A few years later we began yearly vacations to Yosemite. I had no idea at the time that history was being made all around us in the park, and that a quirky, eccentric, counter-cultural group of madmen (and women too) were pushing themselves to unimaginable extremes. On purpose! Partly for pride, and partly for thrill, and all for adventure, did these fearless and often reckless humans push the human story a little further. But mostly they did it as an expression of personal freedom.

In our time, this era of hyper-safety, devotion to conformity and worshiping the status quo, here is a slice of the recent past that seems instructive. Here is a story about pushing human limits. And sometimes pushing too far.

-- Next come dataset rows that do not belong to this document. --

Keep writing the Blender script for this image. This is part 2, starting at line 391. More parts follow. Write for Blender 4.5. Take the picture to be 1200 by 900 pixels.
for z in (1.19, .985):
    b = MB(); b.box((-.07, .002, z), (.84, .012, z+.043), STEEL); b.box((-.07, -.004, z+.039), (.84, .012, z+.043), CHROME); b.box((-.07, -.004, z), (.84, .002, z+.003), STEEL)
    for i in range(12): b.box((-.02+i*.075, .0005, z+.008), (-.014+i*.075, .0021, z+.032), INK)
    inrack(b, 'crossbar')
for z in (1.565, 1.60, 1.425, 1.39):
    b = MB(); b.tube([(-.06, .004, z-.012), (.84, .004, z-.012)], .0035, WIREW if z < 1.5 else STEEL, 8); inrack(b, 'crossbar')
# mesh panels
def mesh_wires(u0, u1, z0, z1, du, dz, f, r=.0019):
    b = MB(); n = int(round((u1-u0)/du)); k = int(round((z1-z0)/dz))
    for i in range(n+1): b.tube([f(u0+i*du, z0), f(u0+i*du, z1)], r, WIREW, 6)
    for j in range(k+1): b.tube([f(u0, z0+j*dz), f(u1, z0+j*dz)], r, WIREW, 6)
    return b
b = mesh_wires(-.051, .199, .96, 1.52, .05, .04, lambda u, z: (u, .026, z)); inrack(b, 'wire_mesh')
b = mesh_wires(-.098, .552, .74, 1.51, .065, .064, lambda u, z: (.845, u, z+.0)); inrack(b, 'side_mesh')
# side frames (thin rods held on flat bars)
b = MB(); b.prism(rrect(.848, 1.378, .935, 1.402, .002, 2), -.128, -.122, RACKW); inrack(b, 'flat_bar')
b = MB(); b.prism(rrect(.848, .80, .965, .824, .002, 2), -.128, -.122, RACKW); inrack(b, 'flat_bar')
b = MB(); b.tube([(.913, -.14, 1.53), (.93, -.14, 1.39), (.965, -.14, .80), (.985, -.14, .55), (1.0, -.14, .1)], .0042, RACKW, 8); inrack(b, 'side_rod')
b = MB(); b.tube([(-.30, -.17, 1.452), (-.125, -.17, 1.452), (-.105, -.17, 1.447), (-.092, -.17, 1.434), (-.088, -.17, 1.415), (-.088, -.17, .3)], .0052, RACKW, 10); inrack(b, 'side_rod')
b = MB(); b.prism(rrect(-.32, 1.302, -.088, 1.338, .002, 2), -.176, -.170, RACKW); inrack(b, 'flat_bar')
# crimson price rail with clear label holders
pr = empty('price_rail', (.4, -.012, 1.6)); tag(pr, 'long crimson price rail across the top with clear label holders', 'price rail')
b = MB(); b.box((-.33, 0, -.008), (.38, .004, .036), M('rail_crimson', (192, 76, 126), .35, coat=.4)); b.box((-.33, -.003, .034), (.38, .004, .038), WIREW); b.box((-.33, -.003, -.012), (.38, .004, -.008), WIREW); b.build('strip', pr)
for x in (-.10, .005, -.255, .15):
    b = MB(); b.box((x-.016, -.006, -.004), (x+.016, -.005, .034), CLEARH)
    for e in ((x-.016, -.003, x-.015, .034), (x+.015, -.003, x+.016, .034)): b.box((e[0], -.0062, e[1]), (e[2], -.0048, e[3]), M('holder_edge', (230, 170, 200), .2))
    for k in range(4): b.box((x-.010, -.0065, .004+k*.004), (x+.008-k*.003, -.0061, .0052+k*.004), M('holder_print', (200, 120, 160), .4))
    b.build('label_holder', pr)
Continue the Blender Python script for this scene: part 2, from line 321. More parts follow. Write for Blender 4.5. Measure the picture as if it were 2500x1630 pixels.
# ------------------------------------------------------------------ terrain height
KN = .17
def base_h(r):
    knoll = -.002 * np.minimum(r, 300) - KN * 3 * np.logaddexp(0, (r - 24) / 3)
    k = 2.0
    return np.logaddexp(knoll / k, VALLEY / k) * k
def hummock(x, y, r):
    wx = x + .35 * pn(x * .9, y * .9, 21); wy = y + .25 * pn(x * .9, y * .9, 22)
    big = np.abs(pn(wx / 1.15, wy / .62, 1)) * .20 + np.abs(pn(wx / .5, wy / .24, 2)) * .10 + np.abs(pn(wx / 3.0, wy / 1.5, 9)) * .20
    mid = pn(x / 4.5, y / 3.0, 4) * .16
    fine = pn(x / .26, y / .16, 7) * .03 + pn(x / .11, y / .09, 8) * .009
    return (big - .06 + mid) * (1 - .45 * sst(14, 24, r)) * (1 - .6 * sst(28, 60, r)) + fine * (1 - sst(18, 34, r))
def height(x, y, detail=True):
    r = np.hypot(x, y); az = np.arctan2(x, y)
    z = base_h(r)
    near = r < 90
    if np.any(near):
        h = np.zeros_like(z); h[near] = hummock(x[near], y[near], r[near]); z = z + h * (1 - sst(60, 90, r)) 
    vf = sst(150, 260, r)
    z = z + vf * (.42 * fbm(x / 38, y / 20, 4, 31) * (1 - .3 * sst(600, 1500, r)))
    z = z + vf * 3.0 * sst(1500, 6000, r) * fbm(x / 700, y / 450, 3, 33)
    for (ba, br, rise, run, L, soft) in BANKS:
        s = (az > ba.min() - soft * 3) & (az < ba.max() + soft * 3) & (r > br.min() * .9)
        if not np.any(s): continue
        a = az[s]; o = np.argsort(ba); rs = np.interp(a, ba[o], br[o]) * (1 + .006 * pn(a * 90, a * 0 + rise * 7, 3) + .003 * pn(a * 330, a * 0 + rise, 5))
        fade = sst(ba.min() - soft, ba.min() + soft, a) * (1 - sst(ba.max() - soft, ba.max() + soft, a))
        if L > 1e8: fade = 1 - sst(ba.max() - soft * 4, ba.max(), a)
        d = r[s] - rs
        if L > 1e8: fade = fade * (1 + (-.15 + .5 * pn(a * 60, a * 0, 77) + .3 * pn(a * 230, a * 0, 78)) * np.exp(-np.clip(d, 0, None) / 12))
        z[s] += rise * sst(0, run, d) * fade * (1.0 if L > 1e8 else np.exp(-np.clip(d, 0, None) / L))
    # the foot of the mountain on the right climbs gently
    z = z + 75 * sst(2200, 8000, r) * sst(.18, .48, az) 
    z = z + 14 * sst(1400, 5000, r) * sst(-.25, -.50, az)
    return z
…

Beginning in the 50’s, the film chronicles the personalities that animated Yosemite Valley’s breathtaking granite monoliths. This group of misfits wanted nothing to do with Eisenhower’s America, status quo America, which brought every creature comfort possible to the middle class. No thanks! These rock climbers wanted freedom. Freedom from rules and structure. Inspired by the Beatnik poetry of the era, they took this philosophy, the “On the Road” philosophy of Kerouac, and applied it to rock climbing.

The group of climbers that followed these rock beatniks, the generation of the 70’s, were equally misfits and rebels. This hippie group of climbers wanted freedom from Nixon’s America of Vietnam and Watergate. They applied the principles of freedom to rock climbing by introducing free soloing to the agenda. In contrast to their predecessors, these free spirits used ropes for protection only, not for advancing up the mountain. These folks lived and breathed climbing, and they also drove the park rangers nuts.

The generations that followed have pushed the sport even further by free climbing these huge peaks with no protection at all. The evolution of the sport is nothing short of remarkable. And spooky!

Valley Uprising is instructive not because you can learn to rock climb from watching, but rather because of the nature of the questions which the film raises.


  1. How much is too much?
  2. Can breakthroughs in any human endeavor only come from the margins? Or can those of us less risk taking still make a contribution?
  3. Is risk worth the risk?
  4. Where could I take more chances?

I am told by my daughter, as she is the one who introduced me to this film, that it was used in one of her college classes as an example of human flourishing.

Watch it and tell me what you think. (Disclaimer: There is some language, drug and alcohol use)

5 stars.



PS-Look for a guy named Chongo Chuck. He steals the show in my humble opinion.